Motorpoint Group PLC (LON:MOTR) saw its shares tumble 27% as it warned of significantly lower profits in the second half of the year and said its financial performance for 2023 was “difficult to predict.”
The group, which specialises in selling nearly new cars, said that investments made in the first half and the costs of maintaining “market leading” finance rates meant that pre-tax profits for the second half of the year would be around £3mln significantly lower than those reported in the first half of £13.5mln.
Macroeconomic conditions continue to worsen, the company warned, which is causing increasing consumer uncertainty, and it is therefore likely that this will reduce used car sales volumes in the UK for the foreseeable future.
It is these macro factors that will continue to challenge financial performance in 2023, Motorpoint cautioned, adding the extent of which is difficult to predict.
The company said it will carefully manage its cost base, align its consumer financing rates with borrowing costs, and only invest in important strategic capabilities if it remains profitable and cash generative.
Cash balances at the end of September were around £4.5mln, down from £7.8mln, at the end of March.

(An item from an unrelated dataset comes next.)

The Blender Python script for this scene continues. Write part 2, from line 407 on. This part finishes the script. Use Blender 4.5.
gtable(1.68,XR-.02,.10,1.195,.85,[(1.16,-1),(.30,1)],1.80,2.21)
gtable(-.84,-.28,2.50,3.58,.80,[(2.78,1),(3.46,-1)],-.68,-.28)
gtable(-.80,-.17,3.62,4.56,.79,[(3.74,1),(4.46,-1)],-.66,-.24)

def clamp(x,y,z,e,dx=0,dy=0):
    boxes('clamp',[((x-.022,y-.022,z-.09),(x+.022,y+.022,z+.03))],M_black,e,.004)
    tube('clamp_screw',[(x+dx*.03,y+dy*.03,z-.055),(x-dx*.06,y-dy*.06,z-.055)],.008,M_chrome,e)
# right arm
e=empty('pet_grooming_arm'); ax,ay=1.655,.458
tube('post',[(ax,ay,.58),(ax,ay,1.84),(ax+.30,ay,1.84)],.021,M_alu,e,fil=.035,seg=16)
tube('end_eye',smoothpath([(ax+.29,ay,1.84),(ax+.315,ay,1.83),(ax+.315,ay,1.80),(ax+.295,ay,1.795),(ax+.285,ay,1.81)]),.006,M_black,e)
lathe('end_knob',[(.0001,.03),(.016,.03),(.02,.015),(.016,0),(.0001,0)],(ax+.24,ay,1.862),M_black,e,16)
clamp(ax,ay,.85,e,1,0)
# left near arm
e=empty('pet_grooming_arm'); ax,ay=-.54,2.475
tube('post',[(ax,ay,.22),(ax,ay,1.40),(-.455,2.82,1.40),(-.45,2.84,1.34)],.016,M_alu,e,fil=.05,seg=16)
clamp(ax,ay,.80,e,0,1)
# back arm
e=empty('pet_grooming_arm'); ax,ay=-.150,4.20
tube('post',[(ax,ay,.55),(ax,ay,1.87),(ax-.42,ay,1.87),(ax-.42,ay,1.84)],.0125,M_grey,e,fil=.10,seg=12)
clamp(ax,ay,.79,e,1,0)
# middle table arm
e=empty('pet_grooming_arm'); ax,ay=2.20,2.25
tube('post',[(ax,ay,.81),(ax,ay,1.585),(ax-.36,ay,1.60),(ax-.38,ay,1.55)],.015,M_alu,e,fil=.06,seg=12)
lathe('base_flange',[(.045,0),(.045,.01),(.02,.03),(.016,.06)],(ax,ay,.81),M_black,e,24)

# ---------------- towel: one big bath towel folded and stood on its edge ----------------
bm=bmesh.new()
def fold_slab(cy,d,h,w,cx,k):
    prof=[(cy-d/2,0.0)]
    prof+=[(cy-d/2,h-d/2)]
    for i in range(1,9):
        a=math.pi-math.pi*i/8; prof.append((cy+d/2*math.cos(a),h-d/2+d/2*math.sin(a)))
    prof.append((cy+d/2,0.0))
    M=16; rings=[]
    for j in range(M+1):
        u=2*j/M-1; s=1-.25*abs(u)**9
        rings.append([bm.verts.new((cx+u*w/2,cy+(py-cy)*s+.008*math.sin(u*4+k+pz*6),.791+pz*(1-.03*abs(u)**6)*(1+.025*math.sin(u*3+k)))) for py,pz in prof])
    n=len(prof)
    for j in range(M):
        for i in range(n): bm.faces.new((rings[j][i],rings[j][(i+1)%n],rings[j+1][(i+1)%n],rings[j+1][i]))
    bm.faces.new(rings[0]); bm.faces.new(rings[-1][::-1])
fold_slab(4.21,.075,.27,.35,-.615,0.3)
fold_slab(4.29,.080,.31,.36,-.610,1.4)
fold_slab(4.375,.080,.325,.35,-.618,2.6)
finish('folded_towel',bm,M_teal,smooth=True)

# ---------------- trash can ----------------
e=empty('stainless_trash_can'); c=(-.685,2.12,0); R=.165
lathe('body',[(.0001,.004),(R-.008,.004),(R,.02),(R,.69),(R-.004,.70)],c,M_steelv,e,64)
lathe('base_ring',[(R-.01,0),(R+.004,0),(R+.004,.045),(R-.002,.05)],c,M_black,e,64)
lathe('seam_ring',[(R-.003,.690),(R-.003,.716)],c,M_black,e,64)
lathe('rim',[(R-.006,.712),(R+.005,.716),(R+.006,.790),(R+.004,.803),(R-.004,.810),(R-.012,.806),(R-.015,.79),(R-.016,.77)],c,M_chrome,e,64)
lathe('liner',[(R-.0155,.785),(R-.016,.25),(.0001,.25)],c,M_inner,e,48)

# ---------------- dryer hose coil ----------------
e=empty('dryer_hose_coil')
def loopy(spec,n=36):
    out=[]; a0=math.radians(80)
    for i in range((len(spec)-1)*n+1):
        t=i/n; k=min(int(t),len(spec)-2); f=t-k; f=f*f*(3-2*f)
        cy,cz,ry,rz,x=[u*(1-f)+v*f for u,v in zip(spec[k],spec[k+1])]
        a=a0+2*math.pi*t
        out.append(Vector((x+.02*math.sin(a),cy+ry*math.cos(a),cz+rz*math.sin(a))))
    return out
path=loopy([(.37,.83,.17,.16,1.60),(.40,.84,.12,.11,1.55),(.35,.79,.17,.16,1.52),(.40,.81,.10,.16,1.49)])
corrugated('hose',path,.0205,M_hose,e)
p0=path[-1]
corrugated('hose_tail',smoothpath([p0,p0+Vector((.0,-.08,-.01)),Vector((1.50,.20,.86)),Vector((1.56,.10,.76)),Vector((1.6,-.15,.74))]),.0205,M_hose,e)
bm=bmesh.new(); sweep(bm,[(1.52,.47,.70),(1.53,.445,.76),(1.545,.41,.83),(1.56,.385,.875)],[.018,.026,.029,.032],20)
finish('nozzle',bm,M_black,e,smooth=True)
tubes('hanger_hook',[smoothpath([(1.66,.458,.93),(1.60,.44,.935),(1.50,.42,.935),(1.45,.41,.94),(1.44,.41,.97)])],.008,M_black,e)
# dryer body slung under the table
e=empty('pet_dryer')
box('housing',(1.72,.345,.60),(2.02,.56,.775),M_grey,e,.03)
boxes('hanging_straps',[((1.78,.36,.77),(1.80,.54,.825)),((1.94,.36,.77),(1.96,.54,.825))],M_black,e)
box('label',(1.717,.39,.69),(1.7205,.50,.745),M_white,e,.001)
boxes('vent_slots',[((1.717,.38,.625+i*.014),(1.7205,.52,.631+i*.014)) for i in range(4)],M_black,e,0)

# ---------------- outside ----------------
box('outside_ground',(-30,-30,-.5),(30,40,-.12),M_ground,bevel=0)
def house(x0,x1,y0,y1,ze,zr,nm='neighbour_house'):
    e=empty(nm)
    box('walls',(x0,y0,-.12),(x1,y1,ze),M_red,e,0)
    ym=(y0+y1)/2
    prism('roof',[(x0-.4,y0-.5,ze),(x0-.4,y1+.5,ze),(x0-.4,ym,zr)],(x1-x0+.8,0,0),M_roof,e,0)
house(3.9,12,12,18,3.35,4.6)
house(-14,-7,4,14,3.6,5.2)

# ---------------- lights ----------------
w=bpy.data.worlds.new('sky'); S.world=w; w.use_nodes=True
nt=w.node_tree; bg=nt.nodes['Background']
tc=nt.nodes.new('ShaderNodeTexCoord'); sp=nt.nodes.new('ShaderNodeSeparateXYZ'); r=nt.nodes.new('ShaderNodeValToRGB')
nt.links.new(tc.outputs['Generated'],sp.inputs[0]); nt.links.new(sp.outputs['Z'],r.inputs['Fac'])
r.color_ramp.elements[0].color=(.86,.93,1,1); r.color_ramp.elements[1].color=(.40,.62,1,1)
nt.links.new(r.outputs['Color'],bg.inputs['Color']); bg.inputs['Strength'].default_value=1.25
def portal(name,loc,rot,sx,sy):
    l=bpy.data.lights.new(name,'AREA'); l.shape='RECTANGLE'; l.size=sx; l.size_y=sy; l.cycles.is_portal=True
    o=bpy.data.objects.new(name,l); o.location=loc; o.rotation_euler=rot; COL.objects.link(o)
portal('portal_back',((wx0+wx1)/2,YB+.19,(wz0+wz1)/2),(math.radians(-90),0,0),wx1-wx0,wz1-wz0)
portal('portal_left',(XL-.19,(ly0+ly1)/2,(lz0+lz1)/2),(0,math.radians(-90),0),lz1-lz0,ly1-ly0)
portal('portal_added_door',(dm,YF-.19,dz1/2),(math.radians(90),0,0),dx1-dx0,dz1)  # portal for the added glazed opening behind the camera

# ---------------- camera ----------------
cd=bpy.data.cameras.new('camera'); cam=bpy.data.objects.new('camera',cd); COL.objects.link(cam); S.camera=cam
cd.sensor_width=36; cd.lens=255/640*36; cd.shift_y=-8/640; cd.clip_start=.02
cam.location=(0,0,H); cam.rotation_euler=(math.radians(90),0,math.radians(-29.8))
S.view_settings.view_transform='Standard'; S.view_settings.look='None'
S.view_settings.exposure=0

Analysts at AJ Bell said: “It looks like the bubble in used cars is over.”
“The scale of the drop in volumes in September is somewhat alarming, though not all that surprising.“
“When household budgets are under such acute pressure it is much harder to commit to spending on a really big-ticket item like a car, instead garages may be busy keeping older vehicles on the road for longer.”
“The market will not be reassured by the lack of any visibility from Motorpoint on what next year might look like.”